**Task objective**
Images are not part of the copy; write out the rest of the data exactly as given.

**Available data**
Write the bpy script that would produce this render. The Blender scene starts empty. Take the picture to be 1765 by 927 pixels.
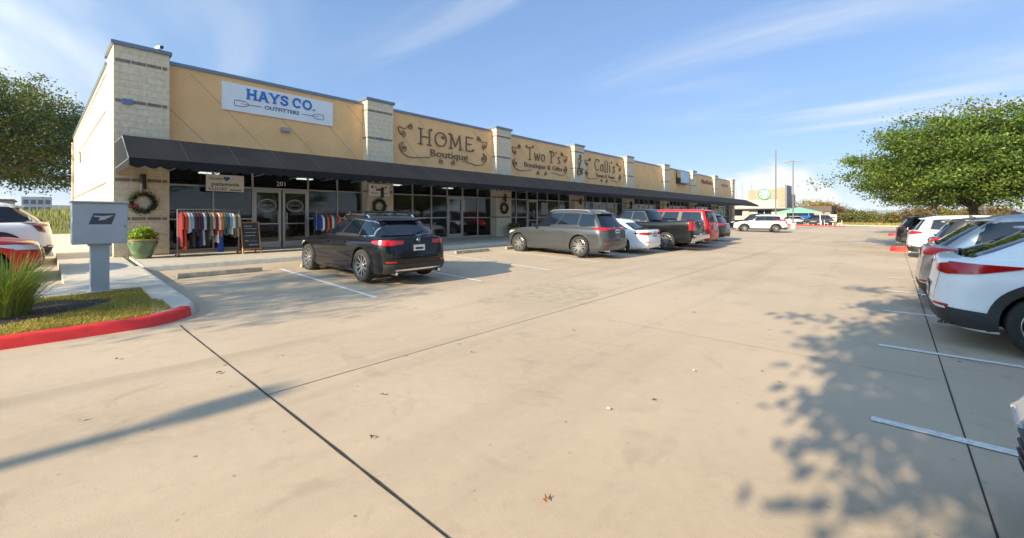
import bpy, bmesh, math, random
import numpy as np
from mathutils import Vector, Matrix
from mathutils.bvhtree import BVHTree
R = math.radians; PI = math.pi
scene = bpy.context.scene
COL = scene.collection
random.seed(7); rng = np.random.default_rng(7)

# ---------------------------------------------------------------- camera
cam = bpy.data.cameras.new('camera'); camo = bpy.data.objects.new('camera', cam); COL.objects.link(camo)
camo.location = (0, 0, 1.65); camo.rotation_euler = (PI/2, 0, R(41.87))
cam.sensor_width = 36; cam.lens = 732/1765*36; cam.shift_y = -(463.5-371)/1765
cam.clip_start = .05; cam.clip_end = 9000
scene.camera = camo
# ---------------------------------------------------------------- light
SUN_EL = R(23.5); SH_AZ = R(3.2)      # shadows run along +Y, a little towards +X
sdir = Vector((-math.sin(SH_AZ), -math.cos(SH_AZ), math.tan(SUN_EL))).normalized()   # towards the sun
world = bpy.data.worlds.new("World"); scene.world = world; world.use_nodes = True
wn = world.node_tree.nodes; wl = world.node_tree.links
bg = wn['Background']; bg.inputs[1].default_value = .11
sky = wn.new('ShaderNodeTexSky'); sky.sky_type = 'NISHITA'; sky.sun_disc = False
sky.sun_elevation = SUN_EL; sky.sun_rotation = math.atan2(sdir.x, sdir.y)
sky.air_density = 1.0; sky.dust_density = .25; sky.ozone_density = 2.5
def N(t, **k):
    n = wn.new(t)
    for a, b in k.items(): setattr(n, a, b)
    return n
hsv = N('ShaderNodeHueSaturation'); hsv.inputs['Saturation'].default_value = 1.14; hsv.inputs['Value'].default_value = .97
gam = N('ShaderNodeGamma'); gam.inputs[1].default_value = .45; wl.new(sky.outputs[0], gam.inputs[0])
tint = N('ShaderNodeMix', data_type='RGBA', blend_type='MULTIPLY'); tint.inputs[0].default_value = 1; wl.new(gam.outputs[0], tint.inputs[6]); tint.inputs[7].default_value = (1.14, 1.37, 1.80, 1); wl.new(tint.outputs[2], hsv.inputs['Color'])
tc = N('ShaderNodeTexCoord'); sep = N('ShaderNodeSeparateXYZ'); wl.new(tc.outputs['Generated'], sep.inputs[0])
def M(op, a, b=None, c=None):
    n = N('ShaderNodeMath', operation=op)
    for i, v in enumerate((a, b, c)):
        if v is None: continue
        if isinstance(v, (int, float)): n.inputs[i].default_value = v
        else: wl.new(v, n.inputs[i])
    return n.outputs[0]
zz = M('MAXIMUM', sep.outputs['Z'], .02)
zc = M('ADD', zz, .10)
cx_ = M('DIVIDE', sep.outputs['X'], zc); cy_ = M('DIVIDE', sep.outputs['Y'], zc)
comb = N('ShaderNodeCombineXYZ'); wl.new(cx_, comb.inputs[0]); wl.new(cy_, comb.inputs[1])
mp = N('ShaderNodeMapping'); wl.new(comb.outputs[0], mp.inputs[0]); mp.inputs['Rotation'].default_value = (0, 0, R(-28)); mp.inputs['Scale'].default_value = (.22, .8, 1); mp.inputs['Location'].default_value = (8.3, 6.6, 0)
n1 = N('ShaderNodeTexNoise'); n1.inputs['Scale'].default_value = 1.5; n1.inputs['Detail'].default_value = 7; n1.inputs['Roughness'].default_value = .5; n1.inputs['Distortion'].default_value = .7
wl.new(mp.outputs[0], n1.inputs['Vector'])
r1 = N('ShaderNodeValToRGB'); r1.color_ramp.elements[0].position = .50; r1.color_ramp.elements[1].position = .78; r1.color_ramp.interpolation = 'EASE'
wl.new(n1.outputs[0], r1.inputs[0])
wisps = M('MULTIPLY', r1.outputs[0], .78)
# low cumulus bank near the horizon
mp2 = N('ShaderNodeMapping'); wl.new(tc.outputs['Generated'], mp2.inputs[0]); mp2.inputs['Scale'].default_value = (1, 1, 2.0)
n2 = N('ShaderNodeTexNoise'); n2.inputs['Scale'].default_value = 10; n2.inputs['Detail'].default_value = 6; n2.inputs['Roughness'].default_value = .5
wl.new(mp2.outputs[0], n2.inputs['Vector'])
# centre of the bank: azimuth of the far end of the shop row
caz = math.atan2(-.245, 1.0)
ang = N('ShaderNodeMath', operation='ARCTAN2'); wl.new(sep.outputs['X'], ang.inputs[0]); wl.new(sep.outputs['Y'], ang.inputs[1])
da = M('DIVIDE', M('SUBTRACT', ang.outputs[0], caz+.055), .125)
top = M('MULTIPLY', M('SUBTRACT', 1.0, M('POWER', M('ABSOLUTE', da), 3.0)), .108)
top = M('ADD', top, M('MULTIPLY', M('SUBTRACT', n2.outputs[0], .5), .13))
cum = M('MULTIPLY', M('SUBTRACT', top, sep.outputs['Z']), 45)
cumc = N('ShaderNodeClamp'); wl.new(cum, cumc.inputs[0])
cumf = M('MULTIPLY', cumc.outputs[0], .92)
mx = N('ShaderNodeMix', data_type='RGBA'); wl.new(wisps, mx.inputs['Factor']); wl.new(hsv.outputs[0], mx.inputs[6]); mx.inputs[7].default_value = (3.5, 3.7, 4.0, 1)
mx2 = N('ShaderNodeMix', data_type='RGBA'); wl.new(cumf, mx2.inputs['Factor']); wl.new(mx.outputs[2], mx2.inputs[6]); mx2.inputs[7].default_value = (4.1, 4.1, 4.15, 1)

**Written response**
Write the bpy script that would produce this render. The Blender scene starts empty. Take the picture to be 1765 by 927 pixels.
import bpy, bmesh, math, random
import numpy as np
from mathutils import Vector, Matrix
from mathutils.bvhtree import BVHTree
R = math.radians; PI = math.pi
scene = bpy.context.scene
COL = scene.collection
random.seed(7); rng = np.random.default_rng(7)

# ---------------------------------------------------------------- camera
cam = bpy.data.cameras.new('camera'); camo = bpy.data.objects.new('camera', cam); COL.objects.link(camo)
camo.location = (0, 0, 1.65); camo.rotation_euler = (PI/2, 0, R(41.87))
cam.sensor_width = 36; cam.lens = 732/1765*36; cam.shift_y = -(463.5-371)/1765
cam.clip_start = .05; cam.clip_end = 9000
scene.camera = camo
# ---------------------------------------------------------------- light
SUN_EL = R(23.5); SH_AZ = R(3.2)      # shadows run along +Y, a little towards +X
sdir = Vector((-math.sin(SH_AZ), -math.cos(SH_AZ), math.tan(SUN_EL))).normalized()   # towards the sun
world = bpy.data.worlds.new("World"); scene.world = world; world.use_nodes = True
wn = world.node_tree.nodes; wl = world.node_tree.links
bg = wn['Background']; bg.inputs[1].default_value = .11
sky = wn.new('ShaderNodeTexSky'); sky.sky_type = 'NISHITA'; sky.sun_disc = False
sky.sun_elevation = SUN_EL; sky.sun_rotation = math.atan2(sdir.x, sdir.y)
sky.air_density = 1.0; sky.dust_density = .25; sky.ozone_density = 2.5
def N(t, **k):
    n = wn.new(t)
    for a, b in k.items(): setattr(n, a, b)
    return n
hsv = N('ShaderNodeHueSaturation'); hsv.inputs['Saturation'].default_value = 1.14; hsv.inputs['Value'].default_value = .97
gam = N('ShaderNodeGamma'); gam.inputs[1].default_value = .45; wl.new(sky.outputs[0], gam.inputs[0])
tint = N('ShaderNodeMix', data_type='RGBA', blend_type='MULTIPLY'); tint.inputs[0].default_value = 1; wl.new(gam.outputs[0], tint.inputs[6]); tint.inputs[7].default_value = (1.14, 1.37, 1.80, 1); wl.new(tint.outputs[2], hsv.inputs['Color'])
tc = N('ShaderNodeTexCoord'); sep = N('ShaderNodeSeparateXYZ'); wl.new(tc.outputs['Generated'], sep.inputs[0])
def M(op, a, b=None, c=None):
    n = N('ShaderNodeMath', operation=op)
    for i, v in enumerate((a, b, c)):
        if v is None: continue
        if isinstance(v, (int, float)): n.inputs[i].default_value = v
        else: wl.new(v, n.inputs[i])
    return n.outputs[0]
zz = M('MAXIMUM', sep.outputs['Z'], .02)
zc = M('ADD', zz, .10)
cx_ = M('DIVIDE', sep.outputs['X'], zc); cy_ = M('DIVIDE', sep.outputs['Y'], zc)
comb = N('ShaderNodeCombineXYZ'); wl.new(cx_, comb.inputs[0]); wl.new(cy_, comb.inputs[1])
mp = N('ShaderNodeMapping'); wl.new(comb.outputs[0], mp.inputs[0]); mp.inputs['Rotation'].default_value = (0, 0, R(-28)); mp.inputs['Scale'].default_value = (.22, .8, 1); mp.inputs['Location'].default_value = (8.3, 6.6, 0)
n1 = N('ShaderNodeTexNoise'); n1.inputs['Scale'].default_value = 1.5; n1.inputs['Detail'].default_value = 7; n1.inputs['Roughness'].default_value = .5; n1.inputs['Distortion'].default_value = .7
wl.new(mp.outputs[0], n1.inputs['Vector'])
r1 = N('ShaderNodeValToRGB'); r1.color_ramp.elements[0].position = .50; r1.color_ramp.elements[1].position = .78; r1.color_ramp.interpolation = 'EASE'
wl.new(n1.outputs[0], r1.inputs[0])
wisps = M('MULTIPLY', r1.outputs[0], .78)
# low cumulus bank near the horizon
mp2 = N('ShaderNodeMapping'); wl.new(tc.outputs['Generated'], mp2.inputs[0]); mp2.inputs['Scale'].default_value = (1, 1, 2.0)
n2 = N('ShaderNodeTexNoise'); n2.inputs['Scale'].default_value = 10; n2.inputs['Detail'].default_value = 6; n2.inputs['Roughness'].default_value = .5
wl.new(mp2.outputs[0], n2.inputs['Vector'])
# centre of the bank: azimuth of the far end of the shop row
caz = math.atan2(-.245, 1.0)
ang = N('ShaderNodeMath', operation='ARCTAN2'); wl.new(sep.outputs['X'], ang.inputs[0]); wl.new(sep.outputs['Y'], ang.inputs[1])
da = M('DIVIDE', M('SUBTRACT', ang.outputs[0], caz+.055), .125)
top = M('MULTIPLY', M('SUBTRACT', 1.0, M('POWER', M('ABSOLUTE', da), 3.0)), .108)
top = M('ADD', top, M('MULTIPLY', M('SUBTRACT', n2.outputs[0], .5), .13))
cum = M('MULTIPLY', M('SUBTRACT', top, sep.outputs['Z']), 45)
cumc = N('ShaderNodeClamp'); wl.new(cum, cumc.inputs[0])
cumf = M('MULTIPLY', cumc.outputs[0], .92)
mx = N('ShaderNodeMix', data_type='RGBA'); wl.new(wisps, mx.inputs['Factor']); wl.new(hsv.outputs[0], mx.inputs[6]); mx.inputs[7].default_value = (3.5, 3.7, 4.0, 1)
mx2 = N('ShaderNodeMix', data_type='RGBA'); wl.new(cumf, mx2.inputs['Factor']); wl.new(mx.outputs[2], mx2.inputs[6]); mx2.inputs[7].default_value = (4.1, 4.1, 4.15, 1)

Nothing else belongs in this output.